Conservative nationalism would be John Quincy Adams’ guidepost throughout his political/diplomatic career. It is reflected in his remarkable diaries that he kept beginning at the age of 12, and his many diplomatic achievements, including the Treaty of Ghent ending the War of 1812, the Convention of 1818 that settled the northwest boundaries between the U.S. and Great Britain, the Transcontinental Treaty of 1819 under which the United States acquired Florida and excluded Spain from the Oregon Territory, and the Monroe Doctrine that warned Europe’s powers to refrain from establishing new colonies in the Western Hemisphere.

Woods notes that John Quincy Adams’ diplomatic approach combined American continental expansionism (“Manifest Destiny”) with foreign policy restraint and realism.

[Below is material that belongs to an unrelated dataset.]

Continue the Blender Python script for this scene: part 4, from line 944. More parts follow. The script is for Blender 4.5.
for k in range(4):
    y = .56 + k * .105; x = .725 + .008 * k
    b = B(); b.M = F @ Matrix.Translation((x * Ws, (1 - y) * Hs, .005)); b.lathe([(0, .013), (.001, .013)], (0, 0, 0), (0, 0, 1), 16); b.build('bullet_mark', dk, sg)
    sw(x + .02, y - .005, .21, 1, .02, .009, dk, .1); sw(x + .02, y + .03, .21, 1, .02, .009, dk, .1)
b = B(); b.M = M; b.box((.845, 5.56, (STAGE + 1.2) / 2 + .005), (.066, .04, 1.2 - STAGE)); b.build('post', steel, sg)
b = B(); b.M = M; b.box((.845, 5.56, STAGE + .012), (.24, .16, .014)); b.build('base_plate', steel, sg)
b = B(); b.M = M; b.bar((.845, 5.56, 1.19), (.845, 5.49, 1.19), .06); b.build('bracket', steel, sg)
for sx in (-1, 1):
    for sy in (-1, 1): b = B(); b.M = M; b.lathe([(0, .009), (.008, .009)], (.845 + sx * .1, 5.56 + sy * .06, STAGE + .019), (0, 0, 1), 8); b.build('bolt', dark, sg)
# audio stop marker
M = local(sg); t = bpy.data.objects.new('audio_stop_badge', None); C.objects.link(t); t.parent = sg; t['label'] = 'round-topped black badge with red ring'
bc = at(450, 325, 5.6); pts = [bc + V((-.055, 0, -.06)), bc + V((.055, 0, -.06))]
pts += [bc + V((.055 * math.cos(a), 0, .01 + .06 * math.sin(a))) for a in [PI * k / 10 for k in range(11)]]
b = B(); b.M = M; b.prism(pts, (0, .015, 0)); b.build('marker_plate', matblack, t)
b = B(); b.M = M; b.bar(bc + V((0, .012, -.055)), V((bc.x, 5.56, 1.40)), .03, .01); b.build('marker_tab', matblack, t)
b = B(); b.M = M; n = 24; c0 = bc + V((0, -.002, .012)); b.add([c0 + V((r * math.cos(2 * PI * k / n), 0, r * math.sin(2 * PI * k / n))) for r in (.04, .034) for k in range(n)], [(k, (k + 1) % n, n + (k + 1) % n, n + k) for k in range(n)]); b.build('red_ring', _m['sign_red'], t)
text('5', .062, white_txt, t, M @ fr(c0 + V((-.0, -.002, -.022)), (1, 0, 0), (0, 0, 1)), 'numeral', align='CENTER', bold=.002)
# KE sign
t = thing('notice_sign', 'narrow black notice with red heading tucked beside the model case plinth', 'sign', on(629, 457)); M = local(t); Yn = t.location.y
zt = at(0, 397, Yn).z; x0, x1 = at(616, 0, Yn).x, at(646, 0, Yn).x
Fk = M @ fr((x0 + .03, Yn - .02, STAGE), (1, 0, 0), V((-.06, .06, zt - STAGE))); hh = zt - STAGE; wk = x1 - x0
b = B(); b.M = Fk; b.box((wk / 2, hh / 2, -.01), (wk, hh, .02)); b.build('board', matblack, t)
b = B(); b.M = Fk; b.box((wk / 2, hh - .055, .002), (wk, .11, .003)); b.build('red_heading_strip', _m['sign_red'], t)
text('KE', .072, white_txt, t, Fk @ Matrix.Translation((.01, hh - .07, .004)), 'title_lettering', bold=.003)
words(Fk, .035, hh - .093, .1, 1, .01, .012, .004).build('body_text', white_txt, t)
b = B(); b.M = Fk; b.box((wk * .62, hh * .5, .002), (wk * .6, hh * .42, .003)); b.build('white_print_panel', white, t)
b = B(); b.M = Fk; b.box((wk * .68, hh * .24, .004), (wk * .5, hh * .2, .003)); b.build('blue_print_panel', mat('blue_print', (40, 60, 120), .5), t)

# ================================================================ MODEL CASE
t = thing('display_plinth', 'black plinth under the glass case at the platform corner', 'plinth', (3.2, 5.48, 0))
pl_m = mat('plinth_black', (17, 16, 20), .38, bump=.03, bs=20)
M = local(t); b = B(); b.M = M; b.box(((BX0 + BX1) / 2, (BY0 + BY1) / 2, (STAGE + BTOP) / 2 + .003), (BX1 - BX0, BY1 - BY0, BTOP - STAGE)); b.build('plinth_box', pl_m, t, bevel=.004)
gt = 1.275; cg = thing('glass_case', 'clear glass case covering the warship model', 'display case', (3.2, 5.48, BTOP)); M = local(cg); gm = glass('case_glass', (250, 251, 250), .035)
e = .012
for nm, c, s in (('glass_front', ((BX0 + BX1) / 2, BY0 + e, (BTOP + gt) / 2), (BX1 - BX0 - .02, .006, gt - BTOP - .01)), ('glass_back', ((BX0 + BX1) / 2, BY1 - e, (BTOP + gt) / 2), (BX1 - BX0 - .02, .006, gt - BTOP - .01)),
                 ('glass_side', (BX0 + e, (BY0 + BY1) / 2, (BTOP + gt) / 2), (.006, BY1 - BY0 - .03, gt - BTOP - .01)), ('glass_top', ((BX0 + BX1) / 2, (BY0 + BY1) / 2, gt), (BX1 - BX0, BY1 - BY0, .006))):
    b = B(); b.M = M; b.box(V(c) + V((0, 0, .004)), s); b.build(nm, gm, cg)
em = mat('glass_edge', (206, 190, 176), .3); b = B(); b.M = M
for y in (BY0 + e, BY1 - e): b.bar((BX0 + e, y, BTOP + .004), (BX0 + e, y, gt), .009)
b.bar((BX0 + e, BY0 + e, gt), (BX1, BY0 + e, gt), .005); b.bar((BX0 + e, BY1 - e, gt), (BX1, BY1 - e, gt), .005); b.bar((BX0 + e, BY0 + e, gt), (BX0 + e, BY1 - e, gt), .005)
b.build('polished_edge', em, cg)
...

John Quincy expressed that approach best in a July 4th address wherein he counseled his countrymen to “go not abroad in search of monsters to destroy” and reminded them that America is the well-wisher of freedom and liberty to all, but the guarantor only of her own.

In telling John Quincy Adams’ life story, Woods presents interesting portraits of Adams’ contemporaries, including Andrew Jackson, Henry Clay, Daniel Webster, John C. Calhoon, James Monroe, Thomas Jefferson, James Polk, Martin Van Buren, and many others. Woods also deals with the “personal” and family life of John Quincy Adams, with all of its joys and many of its sorrows.

The presidential election of 1824 was decided in the House of Representatives because no candidate won a majority of electoral college votes. Andrew Jackson won the popular vote and had the most electoral votes. Adams was second in both. The House of Representatives—voting by state delegations—selected Adams as president. Adams named Henry Clay as his Secretary of State, which led Andrew Jackson and his supporters to label the elect ion a “corrupt bargain.” Jackson rode that theme to the White House four years later.

Adams was elected to congress in his post-presidential years, and served there until his death in 1848. He was involved in debates over the annexation of Texas and the impending Mexican-American War (which he opposed). He capped his distinguished public career by promoting an end to slavery which he believed was tearing apart his beloved Union, including arguing the Amistad case before the U.S. Supreme Court.

This magisterial biography rightly places John Quincy Adams at the forefront of great American statesmen. He was not our greatest president, but he arguably was our greatest secretary of state.